One of the more important achievements will continue the G7 tradition of promoting humane internationalism in relations between north and south. Here Halifax will address and could well complete the process begun at Toronto in 1988, of eliminating the debt burden of the Severely Indebted Low Income Countries concentrated in Sub-Saharan Africa, perhaps through a sale of IMF gold to finance the transaction. Depending on the result of the Hamilton meeting of G7 ministers responsible for the environment, the leaders at Halifax should, as the Naples Communique directed, provide an impetus toward action to deal with climate change.

An important challenge for Halifax will be to define a program to make more safe the nuclear reactors in the former USSR, Ukraine in particular, and above all at Chernobyl. Here approaches among Summit members differ, with the European seeking to replace the Chernobyl reactors with substitutes from Europe, while Canada, the United States, and Japan, favour a less selective approach. As Summit host and chair of the G7's Nuclear Safety Working Group, Canada will be called upon to provide an effective compromise.

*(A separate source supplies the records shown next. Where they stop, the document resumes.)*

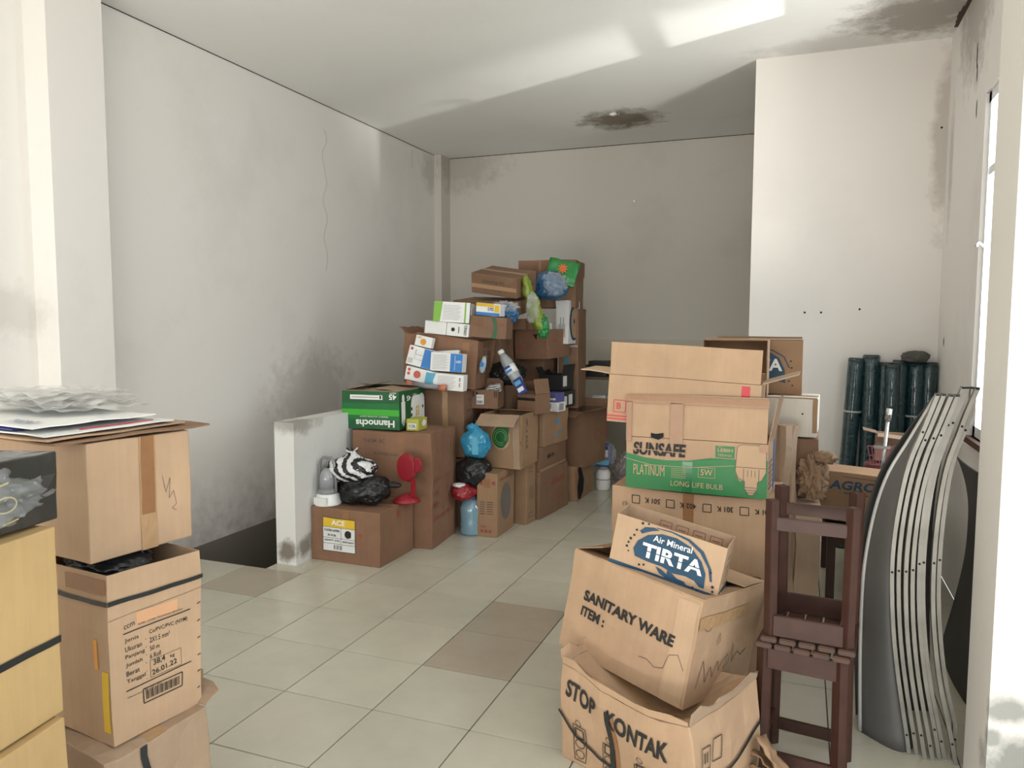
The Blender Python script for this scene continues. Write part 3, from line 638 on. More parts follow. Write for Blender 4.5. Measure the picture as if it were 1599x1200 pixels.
# hidden supports that show in the gaps
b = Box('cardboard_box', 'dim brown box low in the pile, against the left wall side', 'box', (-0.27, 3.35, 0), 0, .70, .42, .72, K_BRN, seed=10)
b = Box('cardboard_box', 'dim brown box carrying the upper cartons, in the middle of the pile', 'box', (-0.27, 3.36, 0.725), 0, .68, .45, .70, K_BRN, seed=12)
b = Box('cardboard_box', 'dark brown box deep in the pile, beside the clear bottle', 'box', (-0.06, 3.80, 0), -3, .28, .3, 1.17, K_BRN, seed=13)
b = Box('cardboard_box', 'brown box with a torn hole and red stamp, high up behind the bottle', 'box', (0.035, 3.56, 1.178), -14, .29, .36, .225, K_RED, tilt=(2, -2), seed=14, amp=.01)
b.draw('f', [[(.17, .19), (.21, .195), (.195, .15)]], m_hole, 'tear'); b.draw('f', [disc(.05, .1, .02)], m_redf, 'print', text=[('ULTRA', .04, .17, .08, .015), ('FIRE', .10, .10, .05, .02)]); b.draw('r', [], m_redf, 'lettering', text=[('AFFIX', .08, .13, .08, .02), ('12', .1, .06, .05, .03)])
b = Box('cardboard_box', 'wide brown carton with a sagging top, under the topmost flat box', 'box', (-0.115, 3.23, 1.50), -6, .52, .34, .105, K_BRN, tilt=(8, 2.3), seed=15, amp=.008)
b = Box('cardboard_box', 'small brown box wedged right under the sagging carton', 'box', (-0.075, 3.40, 1.405), -2, .22, .3, .085, K_BRN, seed=16)
b = Box('cardboard_box', 'flat brown box with hand lettering, topmost at the front of the pile', 'box', (-0.105, 3.27, 1.632), -6, .385, .32, .15, K_BRN, tilt=(13.6, 8.3), seed=17, amp=.003)
b.draw('f', [], m_pen, 'lettering', text=[('Jumping 00', .09, .085, .19, .028, 0, .01), ('no. hitung', .10, .03, .16, .012)]); b.patch('f', .0, .045, .385, .075, m_tape2); b.draw('r', [rect(.13, .05, .15, .11)], m_ink, 'print')
b = Box('cardboard_box', 'brown carton with a deep lid, highest at the back of the pile', 'box', (0.18, 3.86, 1.58), 8, .47, .42, .375, K_BRN, seed=18, amp=.005)
b.patch('r', -.003, .255, .424, .377, K_RED, 'lid', .006); b.patch('f', -.003, .255, .474, .377, K_RED, 'lid', .006)
b.patch('f', .17, .27, .185, .375, m_tape, 'tape', .008); b.patch('f', .33, .27, .345, .375, m_tape, 'tape', .008)
b = Box('cardboard_box', 'dark brown carton under the lidded carton', 'box', (0.17, 3.98, 0.76), 4, .165, .3, .815, K_BRN, seed=19); b.root['label'] = 'dark brown carton with teal tape, under the lidded carton at the back'
b.patch('f', .05, .34, .085, .49, plain('teal tape', (.02, .15, .19, 1), .4), 'tape'); b.patch('f', .005, .5, .16, .515, m_grey, 'strap')
b = Box('sanitary_carton', 'white carton with a blue oval on its side, standing high beside the lidded box', 'carton', (0.132, 3.80, 1.29), -4, .11, .26, .345, m_paper, seed=20, amp=.007)
b.draw('r', [disc(.13, .17, .11, 20, .145)], m_blue, 'print'); b.draw('r', [disc(.14, .17, .088, 20, .125)], m_tanprint, 'print', .0028); b.draw('r', [disc(.12, .18, .02)], m_blue, 'print', .0038)
b.draw('f', [], m_ink, 'lettering', strips=[((.03+.012*k, .05), (.03+.012*k, .16+.05*(k % 2)), .004) for k in range(5)])
b = Box('plastic_packet', 'upright white packet with black lettering beside the white ceramic carton', 'packet', (0.03, 3.72, 1.26), -6, .055, .04, .20, m_paper, seed=21, tilt=(0, -6)); b.draw('f', [], m_ink, 'lettering', text=[('VIBRA', .015, .19, .12, .022, -90, .03), ('|||||', .04, .06, .03, .03)])

# bags on the top of the pile
t = thing('plastic_sack', 'long lime green and yellow plastic sack draped down the pile', 'sack', (-0.01, 3.34, 1.40))
bm = bmesh.new()
n_, m_ = 26, 12
vs = [[None]*(m_+1) for _ in range(n_+1)]
for i in range(n_+1):
    for j in range(m_+1):
        tt = i/n_; a = 2*pi*j/m_; wd = .055*(0.55+.6*sin(pi*min(1, tt*1.1+.08)))
        cx_ = -.05+.13*(1-tt)**1.3; cz_ = .40*tt
        q = Vector((cx_+wd*cos(a), .035*sin(a)*(1+.3*sin(tt*9)), cz_)); nn = noise.noise_vector(q*16)*.022+noise.noise_vector(q*40)*.008
        vs[i][j] = bm.verts.new(q+nn)
for i in range(n_):
    for j in range(m_): bm.faces.new((vs[i][j], vs[i+1][j], vs[i+1][j+1], vs[i][j+1]))
from_bm('film', bm, m_greenbag, t, True)
bagmesh('bottom_fold', m_dgbag, t, (.09, -.0, .02), (.045, .035, .09), .35, 8, 3)
bagmesh('clear_window', m_clear, t, (.02, -.04, .16), (.045, .03, .12), .35, 9, 4)
t = bag('blue_plastic_bag', 'deep blue plastic bag bulging at the top of the pile', (0.02, 3.66, 1.64), (.145, .12, .115), m_bluebag2, .22, 6)
bagmesh('film_edge', m_clear, t, (.05, -.05, .11), (.10, .08, .10), .3, 7, 4)
t = thing('seed_packet', 'green printed packet with an orange flower, tucked behind the blue bag on top', 'packet', (0.10, 3.70, 1.80), (-14, 12, 6))
sheetmesh('front_film', m_dgbag, t, -.12, .10, -.02, .02, 0, .0) if False else None
bm = bmesh.new()
vs = [[bm.verts.new((-.12+.24*i/10, .012*noise.noise(Vector((i*.5, j*.5, 2)))*2, -.05+.20*j/8)) for j in range(9)] for i in range(11)]
for i in range(10):
    for j in range(8): bm.faces.new((vs[i][j], vs[i+1][j], vs[i+1][j+1], vs[i][j+1]))
o = from_bm('film', bm, m_dgbag, t, True); k = o.modifiers.new('t', 'SOLIDIFY'); k.thickness = .012
bm = bmesh.new()
for k in range(9):
    a = k*2*pi/9; bmesh.ops.create_icosphere(bm, subdivisions=1, radius=1, matrix=Matrix.Translation((.0+.022*cos(a), -.018, .08+.022*sin(a))) @ Matrix.Rotation(-a, 4, 'Y') @ Matrix.Diagonal((.022, .003, .008, 1)))
from_bm('flower_print', bm, plain('orange flower print', (.65, .16, .04, 1), .5), t)

# middle of the pile
b = Box('cardboard_box', 'small brown box with a white barcode label and papers sticking out', 'box', (-0.165, 3.05, 0.838), 7, .232, .17, .135, K_BRN, closed=False, seed=22, amp=.002)
b.patch('f', .075, .03, .13, .10, m_paper, 'label'); b.draw('f', [], m_ink, 'print', .003, strips=[((.083+.006*k, .036), (.083+.006*k, .058), .003) for k in range(7)]+[((.08, .085), (.12, .085), .002), ((.08, .077), (.11, .077), .002)])
b.draw('f', [rect(.012, .08, .02, .125), rect(.026, .08, .034, .125), rect(.048, .085, .058, .125), rect(.07, .1, .085, .118), rect(.205, .08, .212, .125), rect(.218, .08, .225, .125)], m_ink, 'print')
b.flap('b', .07, 95); b.flap('l', .05, 140)
t = thing('paper_stack', 'folded white papers sticking out of the small labelled box', 'paper', (-0.24, 3.09, 0.935), (8, -10, 15))
for k in range(4): o = sheetmesh('sheet', m_paper, t, -.06+.02*k, .09, -.03, .05, .014*k+.02, .012, 6, .002, k)
b = Box('cardboard_box', 'open brown box with raised flaps and black tape, beside the small labelled box', 'box', (0.10, 3.12, 0.80), -20, .17, .17, .14, K_BRN, closed=False, seed=23, amp=.003)
b.flap('f', .03, 120, K_DARK); b.flap('r', .11, 80); b.flap('l', .09, 70); b.patch('f', 0, .095, .17, .115, m_strap, 'strap', .003)
b.draw('f', [], m_redf, 'lettering', text=[('AIR', .02, .04, .06, .02)])
t = bag('black_plastic_bag', 'black plastic bag slumped behind the small labelled box, high in the pile', (-0.20, 3.33, 0.99), (.14, .12, .10), m_blackbag, .2, 21)
t = thing('plastic_bottle', 'clear plastic bottle with blue label lying diagonally down the pile', 'bottle', (-.03, 3.13, 1.02), (0, -32, 0))
lathe('bottle_body', [(.012, 0), (.040, .004), (.043, .03), (.040, .05), (.043, .07), (.043, .17), (.040, .19), (.028, .23), (.02, .25)], plain('frosted bottle', (.42, .44, .44, 1), .15, coat=1, alpha=.8), t, 20)
lathe('cap', [(.024, .25), (.024, .275), (.02, .28)], m_white, t, 16)
lathe('label', [(.0445, .085), (.045, .15)], m_white, t, 20)
for k, (z, c) in enumerate(((.10, m_bblue), (.13, m_navy2))): boxobj('print', c, -.03, .02, -.047, -.04, z, z+.018, t)
t = thing('blister_pack', 'blue and white blister pack at the foot of the clear bottle', 'pack', (.035, 3.04, .955), (0, -30, -10))
boxobj('card', m_navy2, -.03, .04, -.01, .01, 0, .12, t, .004); boxobj('print', m_cyan, -.02, .03, -.014, -.009, .07, .10, t); boxobj('print', m_white, -.02, .03, -.014, -.009, .02, .05, t)
t = thing('blister_pack', 'light blue crinkled pack beside the torn carton', 'pack', (-.25, 2.95, 1.10), (0, 14, 0)); bagmesh('film', plain('pale blue film', (.35, .45, .5, 1), .25), t, (0, 0, .06), (.025, .02, .065), .3, 2, 4, sub=3); boxobj('print', m_bblue, -.012, .012, -.025, -.015, .05, .08, t)

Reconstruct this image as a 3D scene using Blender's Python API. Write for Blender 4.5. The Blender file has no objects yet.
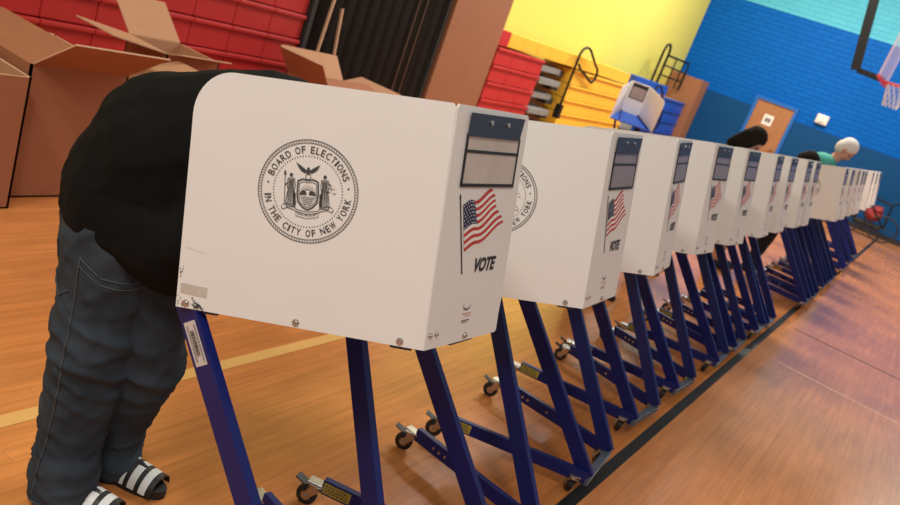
import bpy, bmesh, math, random
from math import sin, cos, pi, radians, sqrt, atan2, hypot
from mathutils import Vector, Matrix, noise
random.seed(7)
SC = bpy.context.scene
COL = SC.collection

# ------------------------------------------------------------------ camera
FPX, ROLL, PITCH, YAW, CH = 780.0, 0.354845526, 0.295403078, 0.493163723, 1.70
fwd = Vector((-sin(YAW)*cos(PITCH), cos(YAW)*cos(PITCH), -sin(PITCH)))
r0 = Vector((cos(YAW), sin(YAW), 0)); u0 = r0.cross(fwd)
rt = cos(ROLL)*r0 + sin(ROLL)*u0
up = -sin(ROLL)*r0 + cos(ROLL)*u0
cam = bpy.data.cameras.new('camera'); camo = bpy.data.objects.new('camera', cam); COL.objects.link(camo)
m = Matrix((( rt.x, up.x, -fwd.x, 0), (rt.y, up.y, -fwd.y, 0), (rt.z, up.z, -fwd.z, CH), (0, 0, 0, 1)))
camo.matrix_world = m
cam.sensor_width = 36; cam.sensor_fit = 'HORIZONTAL'; cam.lens = FPX/900*36
cam.clip_start = 0.05; cam.clip_end = 100
cam.dof.use_dof = True; cam.dof.focus_distance = 2.1; cam.dof.aperture_fstop = 4.5
SC.camera = camo

# ------------------------------------------------------------------ world, lights, exposure
w = bpy.data.worlds.new('world'); SC.world = w; w.use_nodes = True
w.node_tree.nodes['Background'].inputs[0].default_value = (1.0, 0.97, 0.93, 1)
w.node_tree.nodes['Background'].inputs[1].default_value = 0.36
def area(name, loc, size, sy, energy, col, rot=(0, 0, 0)):
    l = bpy.data.lights.new(name, 'AREA'); l.shape = 'RECTANGLE'; l.size = size; l.size_y = sy
    l.energy = energy; l.color = col
    o = bpy.data.objects.new(name, l); o.location = loc; o.rotation_euler = rot; COL.objects.link(o)
    return o
WARM = (1.0, 0.945, 0.87)
for (lx, ly, e) in ((1.2, -2.2, 205), (-2.4, -1.8, 205), (2.6, 6.5, 15), (2.6, 12.5, 105), (2.6, 18.0, 300), (-2.4, 4.6, 50), (-3.2, 10.5, 420), (-3.4, 16.5, 560)):
    area('gym_lamp', (lx, ly, 6.6), 1.6, 1.0, e, WARM)
SC.view_settings.view_transform = 'Standard'; SC.view_settings.look = 'None'
SC.view_settings.exposure = 0.0; SC.view_settings.gamma = 1.0
SC.view_settings.use_curve_mapping = False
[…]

Finally, amidst the focus on economic subjects, several political subjects will be dealt with. Questions about Bosnia, Burundi, Algeria, and Islamic fundamentalism are of concern to G7 members, and will be discussed with the Russians during the second day. This session will also deal, as its Naples equivalent did, with the transnational issues of crime, money laundering and nuclear safety, as well as other issues, including those dealing with the global economy, that the Russians might wish to raise.[35] In the bilateral meetings held on the margins of the Summit, strengthening the trans-Atlantic link and prospects for the Mexican economy are subjects that Canada could well wish to discuss.